#### STATED PROBLEM
Keep the wording of each record exactly the same when you repeat it, and leave out pictures.

- - - - - - -

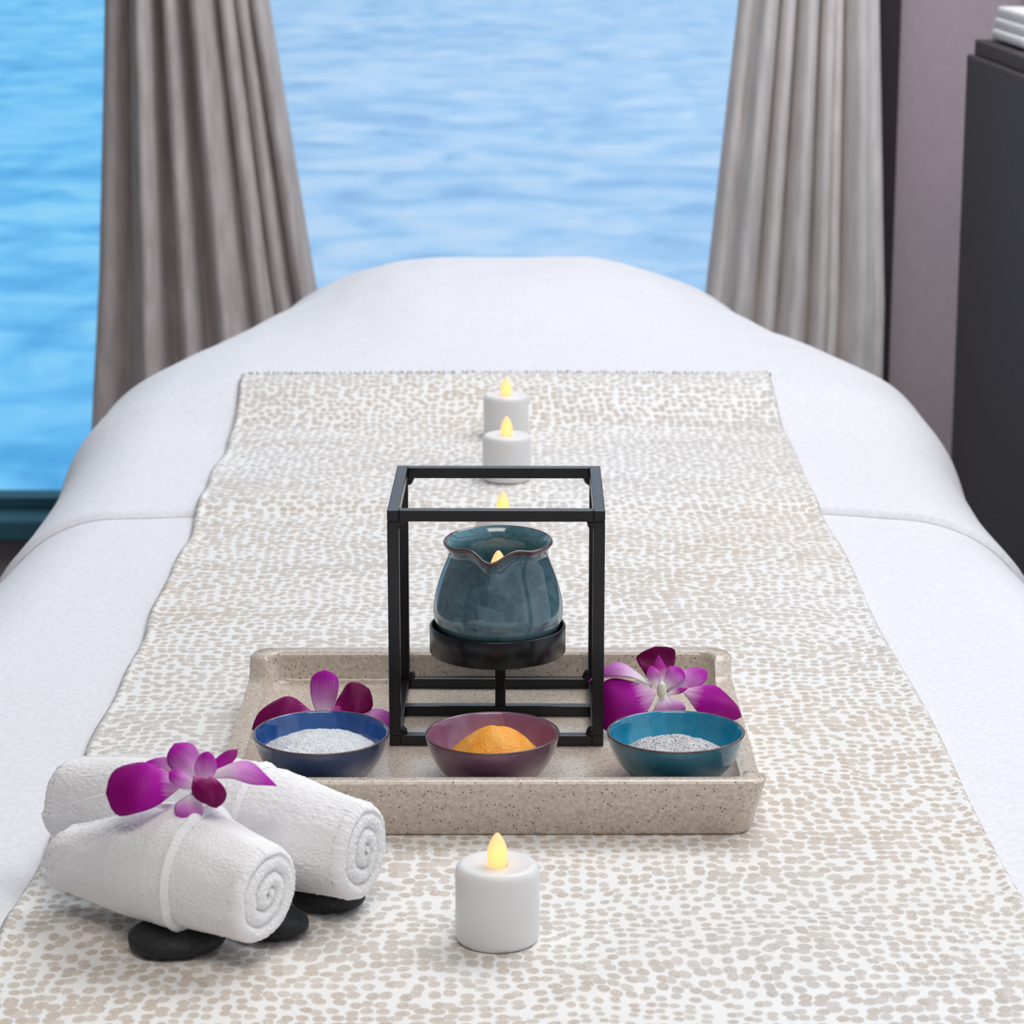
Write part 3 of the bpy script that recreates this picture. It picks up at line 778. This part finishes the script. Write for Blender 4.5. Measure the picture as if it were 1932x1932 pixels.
# on the towels
r1, o1 = orchid('orchid_blossom', (352, 1482), 1.122, [
    ((352, 1480, .002), (200, 1496, -.004), 104, 'petal_deep', dict(peak=.70, blunt=.30, bend=.22, cup=.34, wav=.07)),
    ((352, 1470, .008), (276, 1437, .016), 40, 'petal_light', dict(peak=.55, blunt=.6)),
    ((378, 1482, .006), (330, 1403, .014), 58, 'petal_light', dict(peak=.68, blunt=.40, cup=.4)),
    ((388, 1474, .006), (448, 1414, .016), 30, 'petal_deep', dict(peak=.55, blunt=.7)),
    ((382, 1486, .001), (392, 1418, .004), 40, 'petal_light', dict(peak=.58, blunt=.5, cup=.5)),
    ((386, 1466, .004), (522, 1480, .008), 58, 'petal_light', dict(peak=.45, blunt=.7, bend=.30, cup=.5, n0=(0, -.30, .95))),
    ((365, 1496, -.002), (346, 1558, -.012), 54, 'petal_light', dict(peak=.42, blunt=.8, bend=.16, cup=.5)),
    ((366, 1464, -.006), (400, 1516, -.013), 40, 'petal_dark', dict(peak=.5, name='lip', bend=.25, cup=.6)),
    ((398, 1462, -.005), (408, 1524, -.010), 44, 'petal_dark', dict(peak=.6, name='lip', bend=.2, cup=.4)),
    ((368, 1490, -.004), (320, 1456, -.006), 32, 'petal_light', dict(peak=.62, name='inner_petal', cup=.4)),
], 'magenta and white orchid lying on top of the two rolled towels')
col_blob(r1, o1, upright(372, 1488, 1.121), .0024, M['column'])
# right, behind the teal bowl
r2, o2 = orchid('orchid_blossom', (1250, 1300), 1.385, [
    ((1240, 1304, 0), (1124, 1356, -.004), 112, 'petal_deep', dict(peak=.60, blunt=.36, bend=.18, cup=.2, wav=.06)),
    ((1230, 1296, .006), (1108, 1284, .014), 40, 'petal_light', dict(peak=.45, blunt=.7, bend=.34, n0=(0, -.3, 1))),
    ((1250, 1300, .006), (1236, 1220, .016), 74, 'petal_dark', dict(peak=.80, blunt=.30, bend=-.06, name='lip', wav=.16)),
    ((1250, 1304, .001), (1242, 1236, .0125), 34, 'petal_white', dict(peak=.40, blunt=.9, name='throat', bend=-.02, cup=.5)),
    ((1238, 1298, .001), (1228, 1256, .006), 24, 'petal_light', dict(peak=.6, name='inner_petal', blunt=.7)),
    ((1254, 1302, .003), (1284, 1260, .008), 36, 'petal_light', dict(peak=.72, name='inner_petal', blunt=.4)),
    ((1258, 1306, .006), (1334, 1266, .014), 46, 'petal_light', dict(peak=.60, blunt=.6, bend=.12)),
    ((1256, 1312, -.001), (1298, 1299, -.002), 12, 'petal_white', dict(peak=.5, blunt=.8, bend=.1, name='inner_petal')),
    ((1284, 1302, .004), (1399, 1352, .000), 62, 'petal_deep', dict(peak=.50, blunt=.6, bend=.16, cup=.3)),
    ((1248, 1308, -.001), (1268, 1366, -.005), 66, 'petal_light', dict(peak=.66, blunt=.4, bend=.2)),
], 'magenta orchid with white throat behind the teal bowl, right of the wire stand')
col_blob(r2, o2, upright(1248, 1302, 1.380), .0026, M['column'], sc=(1, 1, 1.8))
# left, behind the navy bowl
r3, o3 = orchid('orchid_blossom', (622, 1345), 1.378, [
    ((600, 1352, 0), (476, 1374, -.010), 84, 'petal_dark', dict(peak=.48, blunt=.55, bend=.30, cup=.3, n0=(.1, -.8, .6))),
    ((608, 1368, .004), (613, 1264, .012), 54, 'petal_light', dict(peak=.70, blunt=.34, bend=.04, cup=.30)),
    ((626, 1354, 0), (697, 1300, .004), 66, 'petal_dark', dict(peak=.62, blunt=.42, bend=.12, name='lip', wav=.15)),
    ((650, 1352, .002), (756, 1368, .004), 44, 'petal_light', dict(peak=.55, bend=.14)),
    ((602, 1358, -.002), (650, 1336, .001), 14, 'petal_white', dict(peak=.6, bend=.3, name='inner_petal')),
], 'magenta orchid with one upright petal behind the navy bowl, left of the wire stand')
col_blob(r3, o3, upright(622, 1350, 1.372), .0024, M['column'])
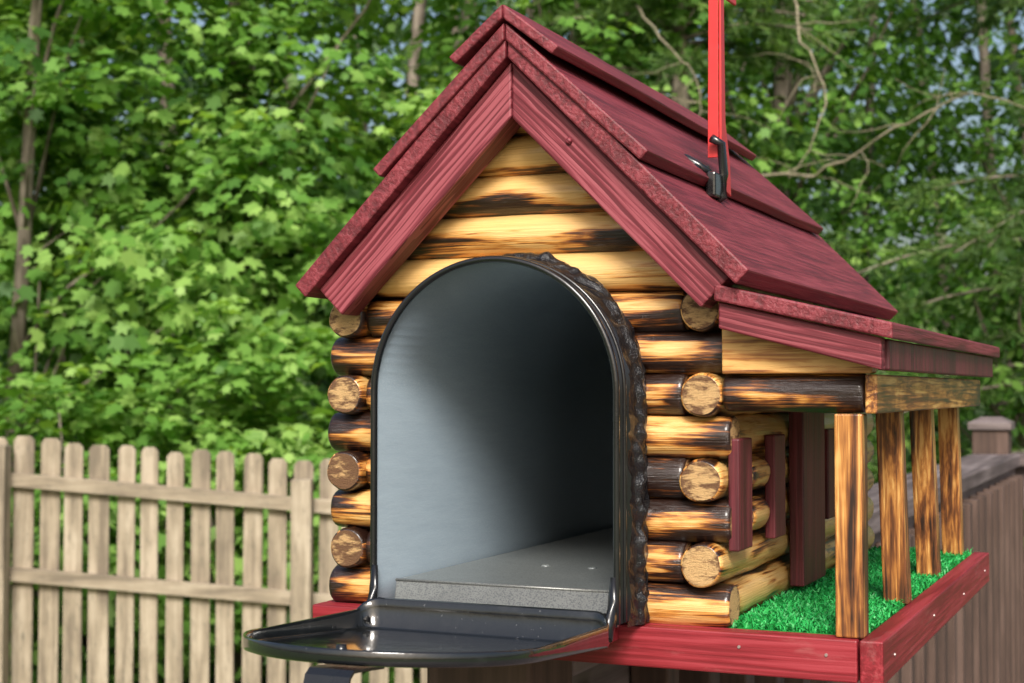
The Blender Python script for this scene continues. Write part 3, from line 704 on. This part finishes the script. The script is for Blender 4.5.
for k,(r_,f_,t_) in enumerate(((-3.6,9.4,.6),(-2.6,9.2,.45),(-1.7,9.5,.8),(-.7,9.3,.6),(.6,9.6,.5))):
    shrub('shrub',r_,f_,(.85,.8,1.25),-1.0+t_*.55,140,50+k)
wl=empty('distant_woodland')
def mass(n,f0,f1,rr,z1,sz,mat,clump,tm,nm,gap=-.16):
    m=n//40; cen=[];dd=[]
    while len(cen)<m:
        r_=rng.uniform(-rr,rr); f_=rng.uniform(f0,f1); z_=rng.uniform(GZ+.1,z1)
        if mnoise.noise(Vector((r_*.45,f_*.45,z_*.5+tm*9)))<gap: continue
        cen.append(np.array(c2w(r_,f_,z_+max(0,gheight(r_,f_)-GZ)))); dd.append(np.array([ST,-CT,.3]))
    P,Nn,s_,ti,fw=sprays(np.array(cen),np.array(dd),40,clump,.12,sz,tm); leaves(nm,P,Nn,s_,ti,RH,mat,wl,fw)
mass(40000,15.5,22,12,9,.21,dark,.75,.0,'understory_leaves'); mass(34000,23,33,17,12,.40,dark,1.2,-.1,'background_leaves')
bm=bmesh.new()
for k in range(34):
    r_=random.uniform(-12,12); f_=random.uniform(15,28); b0=c2w(r_,f_,GZ-.2); w=random.uniform(.05,.14); l_=random.uniform(-.8,.8)
    tube_bm(bm,[b0,b0+Vector((l_*.3,0,4)),b0+Vector((l_,0,9)),b0+Vector((l_*1.5,0,13))],[w,w*.8,w*.6,w*.3],8)
from_bm('woodland_trunks',bm,bark,wl)
# ================================================================ LIGHT / CAMERA
az=Vector((.36,-.93)).normalized(); el=math.radians(40)
S=Vector((az.x*math.cos(el),az.y*math.cos(el),math.sin(el)))
sd=bpy.data.lights.new('sun','SUN'); sd.energy=4.3; sd.angle=math.radians(20); sd.color=(1,.98,.94)
so=bpy.data.objects.new('sun',sd); so.rotation_euler=(-S).to_track_quat('-Z','Y').to_euler(); link(so)
w=bpy.data.worlds.new('World'); scene.world=w; w.use_nodes=True; nt=w.node_tree
bg=nt.nodes['Background']; sk=nt.nodes.new('ShaderNodeTexSky'); sk.sky_type='NISHITA'; sk.sun_disc=False
sk.sun_elevation=el; sk.sun_rotation=math.atan2(az.x,az.y); sk.dust_density=5.0; sk.air_density=1.2
nt.links.new(sk.outputs[0],bg.inputs[0]); bg.inputs[1].default_value=.15
cd=bpy.data.cameras.new('camera'); cam=bpy.data.objects.new('camera',cd); link(cam)
cam.location=CAM; cam.rotation_euler=(math.radians(91.86),0,TH); cd.lens=53.05; cd.sensor_width=36
cd.clip_start=.05; cd.clip_end=2000
cd.dof.use_dof=True; cd.dof.focus_distance=1.12; cd.dof.aperture_fstop=15
scene.camera=cam
scene.view_settings.view_transform='Standard'; scene.view_settings.look='None'; scene.view_settings.exposure=0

- - - - - - -

#### ANSWER TO THE PROBLEM
Write part 3 of the bpy script that recreates this picture. It picks up at line 778. This part finishes the script. Write for Blender 4.5. Measure the picture as if it were 1932x1932 pixels.
# on the towels
r1, o1 = orchid('orchid_blossom', (352, 1482), 1.122, [
    ((352, 1480, .002), (200, 1496, -.004), 104, 'petal_deep', dict(peak=.70, blunt=.30, bend=.22, cup=.34, wav=.07)),
    ((352, 1470, .008), (276, 1437, .016), 40, 'petal_light', dict(peak=.55, blunt=.6)),
    ((378, 1482, .006), (330, 1403, .014), 58, 'petal_light', dict(peak=.68, blunt=.40, cup=.4)),
    ((388, 1474, .006), (448, 1414, .016), 30, 'petal_deep', dict(peak=.55, blunt=.7)),
    ((382, 1486, .001), (392, 1418, .004), 40, 'petal_light', dict(peak=.58, blunt=.5, cup=.5)),
    ((386, 1466, .004), (522, 1480, .008), 58, 'petal_light', dict(peak=.45, blunt=.7, bend=.30, cup=.5, n0=(0, -.30, .95))),
    ((365, 1496, -.002), (346, 1558, -.012), 54, 'petal_light', dict(peak=.42, blunt=.8, bend=.16, cup=.5)),
    ((366, 1464, -.006), (400, 1516, -.013), 40, 'petal_dark', dict(peak=.5, name='lip', bend=.25, cup=.6)),
    ((398, 1462, -.005), (408, 1524, -.010), 44, 'petal_dark', dict(peak=.6, name='lip', bend=.2, cup=.4)),
    ((368, 1490, -.004), (320, 1456, -.006), 32, 'petal_light', dict(peak=.62, name='inner_petal', cup=.4)),
], 'magenta and white orchid lying on top of the two rolled towels')
col_blob(r1, o1, upright(372, 1488, 1.121), .0024, M['column'])
# right, behind the teal bowl
r2, o2 = orchid('orchid_blossom', (1250, 1300), 1.385, [
    ((1240, 1304, 0), (1124, 1356, -.004), 112, 'petal_deep', dict(peak=.60, blunt=.36, bend=.18, cup=.2, wav=.06)),
    ((1230, 1296, .006), (1108, 1284, .014), 40, 'petal_light', dict(peak=.45, blunt=.7, bend=.34, n0=(0, -.3, 1))),
    ((1250, 1300, .006), (1236, 1220, .016), 74, 'petal_dark', dict(peak=.80, blunt=.30, bend=-.06, name='lip', wav=.16)),
    ((1250, 1304, .001), (1242, 1236, .0125), 34, 'petal_white', dict(peak=.40, blunt=.9, name='throat', bend=-.02, cup=.5)),
    ((1238, 1298, .001), (1228, 1256, .006), 24, 'petal_light', dict(peak=.6, name='inner_petal', blunt=.7)),
    ((1254, 1302, .003), (1284, 1260, .008), 36, 'petal_light', dict(peak=.72, name='inner_petal', blunt=.4)),
    ((1258, 1306, .006), (1334, 1266, .014), 46, 'petal_light', dict(peak=.60, blunt=.6, bend=.12)),
    ((1256, 1312, -.001), (1298, 1299, -.002), 12, 'petal_white', dict(peak=.5, blunt=.8, bend=.1, name='inner_petal')),
    ((1284, 1302, .004), (1399, 1352, .000), 62, 'petal_deep', dict(peak=.50, blunt=.6, bend=.16, cup=.3)),
    ((1248, 1308, -.001), (1268, 1366, -.005), 66, 'petal_light', dict(peak=.66, blunt=.4, bend=.2)),
], 'magenta orchid with white throat behind the teal bowl, right of the wire stand')
col_blob(r2, o2, upright(1248, 1302, 1.380), .0026, M['column'], sc=(1, 1, 1.8))
# left, behind the navy bowl
r3, o3 = orchid('orchid_blossom', (622, 1345), 1.378, [
    ((600, 1352, 0), (476, 1374, -.010), 84, 'petal_dark', dict(peak=.48, blunt=.55, bend=.30, cup=.3, n0=(.1, -.8, .6))),
    ((608, 1368, .004), (613, 1264, .012), 54, 'petal_light', dict(peak=.70, blunt=.34, bend=.04, cup=.30)),
    ((626, 1354, 0), (697, 1300, .004), 66, 'petal_dark', dict(peak=.62, blunt=.42, bend=.12, name='lip', wav=.15)),
    ((650, 1352, .002), (756, 1368, .004), 44, 'petal_light', dict(peak=.55, bend=.14)),
    ((602, 1358, -.002), (650, 1336, .001), 14, 'petal_white', dict(peak=.6, bend=.3, name='inner_petal')),
], 'magenta orchid with one upright petal behind the navy bowl, left of the wire stand')
col_blob(r3, o3, upright(622, 1350, 1.372), .0024, M['column'])
The Blender Python script for this scene continues. Write part 3, from line 704 on. This part finishes the script. The script is for Blender 4.5.
for k,(r_,f_,t_) in enumerate(((-3.6,9.4,.6),(-2.6,9.2,.45),(-1.7,9.5,.8),(-.7,9.3,.6),(.6,9.6,.5))):
    shrub('shrub',r_,f_,(.85,.8,1.25),-1.0+t_*.55,140,50+k)
wl=empty('distant_woodland')
def mass(n,f0,f1,rr,z1,sz,mat,clump,tm,nm,gap=-.16):
    m=n//40; cen=[];dd=[]
    while len(cen)<m:
        r_=rng.uniform(-rr,rr); f_=rng.uniform(f0,f1); z_=rng.uniform(GZ+.1,z1)
        if mnoise.noise(Vector((r_*.45,f_*.45,z_*.5+tm*9)))<gap: continue
        cen.append(np.array(c2w(r_,f_,z_+max(0,gheight(r_,f_)-GZ)))); dd.append(np.array([ST,-CT,.3]))
    P,Nn,s_,ti,fw=sprays(np.array(cen),np.array(dd),40,clump,.12,sz,tm); leaves(nm,P,Nn,s_,ti,RH,mat,wl,fw)
mass(40000,15.5,22,12,9,.21,dark,.75,.0,'understory_leaves'); mass(34000,23,33,17,12,.40,dark,1.2,-.1,'background_leaves')
bm=bmesh.new()
for k in range(34):
    r_=random.uniform(-12,12); f_=random.uniform(15,28); b0=c2w(r_,f_,GZ-.2); w=random.uniform(.05,.14); l_=random.uniform(-.8,.8)
    tube_bm(bm,[b0,b0+Vector((l_*.3,0,4)),b0+Vector((l_,0,9)),b0+Vector((l_*1.5,0,13))],[w,w*.8,w*.6,w*.3],8)
from_bm('woodland_trunks',bm,bark,wl)
# ================================================================ LIGHT / CAMERA
az=Vector((.36,-.93)).normalized(); el=math.radians(40)
S=Vector((az.x*math.cos(el),az.y*math.cos(el),math.sin(el)))
sd=bpy.data.lights.new('sun','SUN'); sd.energy=4.3; sd.angle=math.radians(20); sd.color=(1,.98,.94)
so=bpy.data.objects.new('sun',sd); so.rotation_euler=(-S).to_track_quat('-Z','Y').to_euler(); link(so)
w=bpy.data.worlds.new('World'); scene.world=w; w.use_nodes=True; nt=w.node_tree
bg=nt.nodes['Background']; sk=nt.nodes.new('ShaderNodeTexSky'); sk.sky_type='NISHITA'; sk.sun_disc=False
sk.sun_elevation=el; sk.sun_rotation=math.atan2(az.x,az.y); sk.dust_density=5.0; sk.air_density=1.2
nt.links.new(sk.outputs[0],bg.inputs[0]); bg.inputs[1].default_value=.15
cd=bpy.data.cameras.new('camera'); cam=bpy.data.objects.new('camera',cd); link(cam)
cam.location=CAM; cam.rotation_euler=(math.radians(91.86),0,TH); cd.lens=53.05; cd.sensor_width=36
cd.clip_start=.05; cd.clip_end=2000
cd.dof.use_dof=True; cd.dof.focus_distance=1.12; cd.dof.aperture_fstop=15
scene.camera=cam
scene.view_settings.view_transform='Standard'; scene.view_settings.look='None'; scene.view_settings.exposure=0